> _BRIEF_: Out of all the lines below, count those with the word "script". Give the number only.

*** DATA PROVIDED ***

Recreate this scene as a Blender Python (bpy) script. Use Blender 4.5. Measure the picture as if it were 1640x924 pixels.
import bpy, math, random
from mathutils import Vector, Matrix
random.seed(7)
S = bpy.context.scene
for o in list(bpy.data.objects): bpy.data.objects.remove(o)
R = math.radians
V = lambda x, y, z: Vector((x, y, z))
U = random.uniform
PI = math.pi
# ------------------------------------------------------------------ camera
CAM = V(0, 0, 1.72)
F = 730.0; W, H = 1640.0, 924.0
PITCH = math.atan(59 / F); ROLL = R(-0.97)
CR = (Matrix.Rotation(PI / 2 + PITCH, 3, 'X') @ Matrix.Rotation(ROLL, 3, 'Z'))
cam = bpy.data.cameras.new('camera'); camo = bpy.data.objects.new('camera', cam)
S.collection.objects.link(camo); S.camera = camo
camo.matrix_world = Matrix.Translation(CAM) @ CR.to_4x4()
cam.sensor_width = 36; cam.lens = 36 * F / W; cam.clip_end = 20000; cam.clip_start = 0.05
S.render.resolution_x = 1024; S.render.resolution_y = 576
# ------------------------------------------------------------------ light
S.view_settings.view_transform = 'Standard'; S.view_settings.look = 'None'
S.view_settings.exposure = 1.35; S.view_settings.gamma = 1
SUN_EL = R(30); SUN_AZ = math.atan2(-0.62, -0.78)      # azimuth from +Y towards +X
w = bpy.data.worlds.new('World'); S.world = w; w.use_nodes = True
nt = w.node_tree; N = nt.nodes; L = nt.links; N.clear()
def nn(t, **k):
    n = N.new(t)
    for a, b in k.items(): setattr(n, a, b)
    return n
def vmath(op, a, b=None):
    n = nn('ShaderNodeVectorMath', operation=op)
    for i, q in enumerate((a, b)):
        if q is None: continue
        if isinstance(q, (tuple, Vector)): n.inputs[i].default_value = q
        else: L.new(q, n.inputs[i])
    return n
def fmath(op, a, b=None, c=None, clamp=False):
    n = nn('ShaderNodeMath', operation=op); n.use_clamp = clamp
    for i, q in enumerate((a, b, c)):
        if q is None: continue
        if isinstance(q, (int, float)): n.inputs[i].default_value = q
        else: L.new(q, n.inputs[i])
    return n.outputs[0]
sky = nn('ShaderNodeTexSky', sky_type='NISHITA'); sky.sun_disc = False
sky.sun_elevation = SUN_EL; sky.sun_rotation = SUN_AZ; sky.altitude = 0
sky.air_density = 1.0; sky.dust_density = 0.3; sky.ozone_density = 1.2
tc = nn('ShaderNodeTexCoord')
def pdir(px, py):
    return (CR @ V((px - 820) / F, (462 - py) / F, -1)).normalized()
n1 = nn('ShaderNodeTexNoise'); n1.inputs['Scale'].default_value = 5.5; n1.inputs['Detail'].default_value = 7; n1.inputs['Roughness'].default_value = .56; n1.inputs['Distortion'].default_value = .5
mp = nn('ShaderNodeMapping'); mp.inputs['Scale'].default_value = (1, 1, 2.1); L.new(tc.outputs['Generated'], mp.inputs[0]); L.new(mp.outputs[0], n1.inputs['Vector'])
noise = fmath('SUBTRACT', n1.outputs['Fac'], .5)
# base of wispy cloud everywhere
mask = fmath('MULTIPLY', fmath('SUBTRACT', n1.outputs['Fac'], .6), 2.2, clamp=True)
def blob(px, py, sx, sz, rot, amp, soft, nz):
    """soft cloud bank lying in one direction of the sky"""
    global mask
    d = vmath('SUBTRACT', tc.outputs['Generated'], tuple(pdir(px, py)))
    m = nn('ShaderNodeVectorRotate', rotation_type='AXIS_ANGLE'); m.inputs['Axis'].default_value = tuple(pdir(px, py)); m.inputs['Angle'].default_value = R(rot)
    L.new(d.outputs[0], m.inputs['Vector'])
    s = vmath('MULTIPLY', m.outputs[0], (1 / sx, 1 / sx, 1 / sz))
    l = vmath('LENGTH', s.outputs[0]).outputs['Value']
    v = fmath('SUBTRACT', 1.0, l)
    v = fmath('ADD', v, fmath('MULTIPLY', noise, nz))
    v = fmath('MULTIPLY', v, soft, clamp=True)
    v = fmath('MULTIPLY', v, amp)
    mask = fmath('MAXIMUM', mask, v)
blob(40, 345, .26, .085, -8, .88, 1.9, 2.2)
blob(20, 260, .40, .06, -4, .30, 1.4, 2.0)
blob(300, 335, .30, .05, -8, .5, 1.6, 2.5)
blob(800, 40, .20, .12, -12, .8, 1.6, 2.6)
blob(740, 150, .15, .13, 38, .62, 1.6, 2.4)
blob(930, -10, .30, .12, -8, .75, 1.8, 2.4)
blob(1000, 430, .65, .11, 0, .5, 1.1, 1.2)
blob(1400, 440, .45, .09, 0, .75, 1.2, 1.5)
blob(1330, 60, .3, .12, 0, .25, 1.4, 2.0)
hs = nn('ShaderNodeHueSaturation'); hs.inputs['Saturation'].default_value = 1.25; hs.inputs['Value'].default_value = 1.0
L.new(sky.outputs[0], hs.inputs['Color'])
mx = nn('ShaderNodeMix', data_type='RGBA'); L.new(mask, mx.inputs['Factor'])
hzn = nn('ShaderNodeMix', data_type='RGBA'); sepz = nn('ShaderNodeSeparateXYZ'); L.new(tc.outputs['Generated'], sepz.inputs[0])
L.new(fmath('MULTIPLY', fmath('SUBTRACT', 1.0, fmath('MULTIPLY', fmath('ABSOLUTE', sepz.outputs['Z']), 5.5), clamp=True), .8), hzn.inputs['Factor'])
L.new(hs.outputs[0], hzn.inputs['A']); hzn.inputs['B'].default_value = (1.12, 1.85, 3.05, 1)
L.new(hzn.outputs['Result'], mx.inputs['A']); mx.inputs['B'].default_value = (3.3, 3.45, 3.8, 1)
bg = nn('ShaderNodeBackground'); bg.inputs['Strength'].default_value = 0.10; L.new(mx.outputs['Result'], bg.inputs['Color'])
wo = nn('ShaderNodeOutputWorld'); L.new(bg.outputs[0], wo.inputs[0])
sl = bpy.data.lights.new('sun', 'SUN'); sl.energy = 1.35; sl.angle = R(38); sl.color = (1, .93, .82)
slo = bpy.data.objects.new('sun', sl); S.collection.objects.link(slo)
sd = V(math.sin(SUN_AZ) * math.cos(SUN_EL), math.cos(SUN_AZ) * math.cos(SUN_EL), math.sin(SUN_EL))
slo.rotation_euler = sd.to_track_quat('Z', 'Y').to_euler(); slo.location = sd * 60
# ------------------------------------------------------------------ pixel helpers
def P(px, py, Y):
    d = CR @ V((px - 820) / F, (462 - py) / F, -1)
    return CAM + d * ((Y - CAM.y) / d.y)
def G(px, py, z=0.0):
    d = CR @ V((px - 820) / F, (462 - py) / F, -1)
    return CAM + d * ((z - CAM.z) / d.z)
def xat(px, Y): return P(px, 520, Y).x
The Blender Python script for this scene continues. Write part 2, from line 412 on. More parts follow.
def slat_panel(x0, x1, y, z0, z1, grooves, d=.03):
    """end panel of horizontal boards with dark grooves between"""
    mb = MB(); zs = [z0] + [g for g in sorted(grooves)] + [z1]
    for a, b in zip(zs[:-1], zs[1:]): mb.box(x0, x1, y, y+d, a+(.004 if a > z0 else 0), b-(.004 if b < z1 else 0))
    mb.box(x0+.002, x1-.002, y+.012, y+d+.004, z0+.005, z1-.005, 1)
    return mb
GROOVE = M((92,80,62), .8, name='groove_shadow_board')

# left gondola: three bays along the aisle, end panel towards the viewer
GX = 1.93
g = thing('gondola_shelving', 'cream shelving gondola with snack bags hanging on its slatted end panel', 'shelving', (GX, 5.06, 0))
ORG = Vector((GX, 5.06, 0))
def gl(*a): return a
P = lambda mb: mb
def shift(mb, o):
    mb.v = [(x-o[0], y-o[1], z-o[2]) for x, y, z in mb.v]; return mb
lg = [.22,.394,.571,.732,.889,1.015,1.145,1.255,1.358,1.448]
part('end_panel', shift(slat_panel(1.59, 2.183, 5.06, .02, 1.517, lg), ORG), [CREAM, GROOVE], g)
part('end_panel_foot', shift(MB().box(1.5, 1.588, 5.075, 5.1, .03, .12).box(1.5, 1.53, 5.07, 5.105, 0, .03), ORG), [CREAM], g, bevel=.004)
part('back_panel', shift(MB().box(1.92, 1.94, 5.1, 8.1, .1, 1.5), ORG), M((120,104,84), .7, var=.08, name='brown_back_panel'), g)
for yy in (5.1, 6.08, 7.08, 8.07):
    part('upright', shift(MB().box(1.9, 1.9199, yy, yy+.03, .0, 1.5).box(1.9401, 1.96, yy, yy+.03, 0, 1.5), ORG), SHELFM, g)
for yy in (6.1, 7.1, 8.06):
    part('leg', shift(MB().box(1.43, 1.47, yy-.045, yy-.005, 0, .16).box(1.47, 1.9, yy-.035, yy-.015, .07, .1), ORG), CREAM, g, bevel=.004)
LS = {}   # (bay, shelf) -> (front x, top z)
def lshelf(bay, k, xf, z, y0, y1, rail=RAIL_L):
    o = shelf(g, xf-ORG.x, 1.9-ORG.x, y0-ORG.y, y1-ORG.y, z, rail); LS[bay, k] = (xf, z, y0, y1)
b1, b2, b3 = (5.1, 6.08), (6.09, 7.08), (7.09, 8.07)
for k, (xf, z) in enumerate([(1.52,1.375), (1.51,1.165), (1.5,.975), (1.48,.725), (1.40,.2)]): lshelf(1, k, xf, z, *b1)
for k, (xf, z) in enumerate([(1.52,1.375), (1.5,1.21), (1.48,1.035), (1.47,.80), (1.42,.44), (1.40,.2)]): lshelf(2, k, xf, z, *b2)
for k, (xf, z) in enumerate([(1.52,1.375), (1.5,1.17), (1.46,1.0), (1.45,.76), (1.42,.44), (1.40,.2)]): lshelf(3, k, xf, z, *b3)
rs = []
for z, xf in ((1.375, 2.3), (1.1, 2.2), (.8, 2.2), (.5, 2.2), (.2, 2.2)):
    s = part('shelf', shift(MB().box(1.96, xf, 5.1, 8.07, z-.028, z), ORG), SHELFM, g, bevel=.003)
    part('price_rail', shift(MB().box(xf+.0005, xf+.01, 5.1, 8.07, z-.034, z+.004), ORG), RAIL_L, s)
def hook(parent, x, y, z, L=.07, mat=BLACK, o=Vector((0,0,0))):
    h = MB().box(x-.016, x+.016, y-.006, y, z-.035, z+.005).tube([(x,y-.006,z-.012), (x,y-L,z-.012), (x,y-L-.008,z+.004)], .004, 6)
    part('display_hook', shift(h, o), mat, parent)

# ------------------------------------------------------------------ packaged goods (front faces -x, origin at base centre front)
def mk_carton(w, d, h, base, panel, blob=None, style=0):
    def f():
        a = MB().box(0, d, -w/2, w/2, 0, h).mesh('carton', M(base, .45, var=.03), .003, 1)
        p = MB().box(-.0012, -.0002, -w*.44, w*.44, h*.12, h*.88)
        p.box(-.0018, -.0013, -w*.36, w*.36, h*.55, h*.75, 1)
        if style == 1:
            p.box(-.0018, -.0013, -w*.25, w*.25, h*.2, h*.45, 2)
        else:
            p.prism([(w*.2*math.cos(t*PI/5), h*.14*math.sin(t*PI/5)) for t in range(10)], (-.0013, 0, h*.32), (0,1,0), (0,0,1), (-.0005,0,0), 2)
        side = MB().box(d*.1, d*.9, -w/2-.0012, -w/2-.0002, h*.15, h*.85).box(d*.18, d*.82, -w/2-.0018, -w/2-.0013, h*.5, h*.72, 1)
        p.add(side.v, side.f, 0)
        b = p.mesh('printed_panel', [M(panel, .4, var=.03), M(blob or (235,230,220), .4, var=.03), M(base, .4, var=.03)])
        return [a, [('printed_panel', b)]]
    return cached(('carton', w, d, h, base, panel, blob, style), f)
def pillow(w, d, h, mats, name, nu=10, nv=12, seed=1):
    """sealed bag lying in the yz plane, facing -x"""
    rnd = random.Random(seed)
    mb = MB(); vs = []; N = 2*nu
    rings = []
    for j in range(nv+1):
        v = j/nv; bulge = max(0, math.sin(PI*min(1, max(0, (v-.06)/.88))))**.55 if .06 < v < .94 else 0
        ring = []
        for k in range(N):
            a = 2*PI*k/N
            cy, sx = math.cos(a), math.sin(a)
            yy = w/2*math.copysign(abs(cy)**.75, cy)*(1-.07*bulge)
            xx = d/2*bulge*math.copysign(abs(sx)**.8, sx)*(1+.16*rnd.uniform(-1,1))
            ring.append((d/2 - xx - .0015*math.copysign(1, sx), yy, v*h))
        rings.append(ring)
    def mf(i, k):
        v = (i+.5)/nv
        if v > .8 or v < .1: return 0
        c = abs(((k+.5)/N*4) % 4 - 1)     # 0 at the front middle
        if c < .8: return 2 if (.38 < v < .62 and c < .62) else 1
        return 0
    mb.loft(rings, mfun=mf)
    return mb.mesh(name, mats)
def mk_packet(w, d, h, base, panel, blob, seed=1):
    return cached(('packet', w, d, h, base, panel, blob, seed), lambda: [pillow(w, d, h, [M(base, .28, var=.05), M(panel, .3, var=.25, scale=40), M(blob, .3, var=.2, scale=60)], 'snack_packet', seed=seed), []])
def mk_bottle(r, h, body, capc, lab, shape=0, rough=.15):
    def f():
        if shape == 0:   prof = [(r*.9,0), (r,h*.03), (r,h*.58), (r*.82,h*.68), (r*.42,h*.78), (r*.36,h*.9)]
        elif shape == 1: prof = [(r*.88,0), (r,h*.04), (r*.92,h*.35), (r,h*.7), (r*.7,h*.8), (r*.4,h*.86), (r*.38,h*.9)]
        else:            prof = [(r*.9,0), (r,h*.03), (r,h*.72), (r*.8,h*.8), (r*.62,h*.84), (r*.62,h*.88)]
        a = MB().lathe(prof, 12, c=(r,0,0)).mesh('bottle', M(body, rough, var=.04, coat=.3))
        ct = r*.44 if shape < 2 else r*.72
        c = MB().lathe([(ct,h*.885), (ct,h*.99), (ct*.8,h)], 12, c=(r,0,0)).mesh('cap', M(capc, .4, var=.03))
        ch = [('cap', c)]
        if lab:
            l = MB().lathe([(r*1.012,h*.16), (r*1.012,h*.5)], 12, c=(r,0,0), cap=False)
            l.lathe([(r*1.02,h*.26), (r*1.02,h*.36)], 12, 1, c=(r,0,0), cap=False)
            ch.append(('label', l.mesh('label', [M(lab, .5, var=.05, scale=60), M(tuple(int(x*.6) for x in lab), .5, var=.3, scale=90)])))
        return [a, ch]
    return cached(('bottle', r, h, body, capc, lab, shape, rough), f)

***

> _RESULT OF THE EXERCISE_: 2